[Date Prev][Date Next][Thread Prev][Thread Next][Date Index][Thread Index]

RE: Getting the features chart going



>I think it's up to the implementation.  You may wish to abort the
>transaction if you receive an attribute that you don't support, or you may
>wish to attempt to continue.

>A non-standard attribute would be in the private range.  I think that most
>implementations would simply ignore attributes from the private range that
>they don't understand.

Leaving the response to unknown attributes up to the 
implementation could cause interoperability problems. 
For example, how am I to know whether the attribute relates
to security, in which case it will be mandatory, or whether it relates
to configuration of a parameter, in which case it can be ignored if it
is not understood? 

If it can be assumed that an implementation will ignore unknown attributes,
then it makes sense to offer all the non-mandatory attributes that can
be understood without having to know whether the other implementation
can accept them.

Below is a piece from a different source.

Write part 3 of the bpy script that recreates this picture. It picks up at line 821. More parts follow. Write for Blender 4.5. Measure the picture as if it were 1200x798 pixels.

However, if some implementations abort the transaction
then the two approaches will not interoperate when they support
a common subset of options, even though they both conform to the
spec. 

There are several possible solutions to this. One is to allow the initiator
and responder to send capabilities attributes defining what they can do
and whether they require that certain attributes be understood. The
capabilities attribute would be a list of supported attributes with an
indication of mandatory/optional. 

Another solution is to define all attributes in the spec as mandatory,
and all private attributes as optional and define the ranges of values
corresponding to mandatory and optional for new attributes. This should
eliminate ambiguities.   

>The draft is still evolving, any suggestions should be brought up to the
>editor.

I'd suggest that the IANA considerations section deal with the mandatory/
optional issue. At the least, the spec for a new attribute should state
whether the attribute is required or not. However, I'd prefer to see a
clear prescription as to which attributes are optional (private?) and
which will be mandatory (spec-defined?).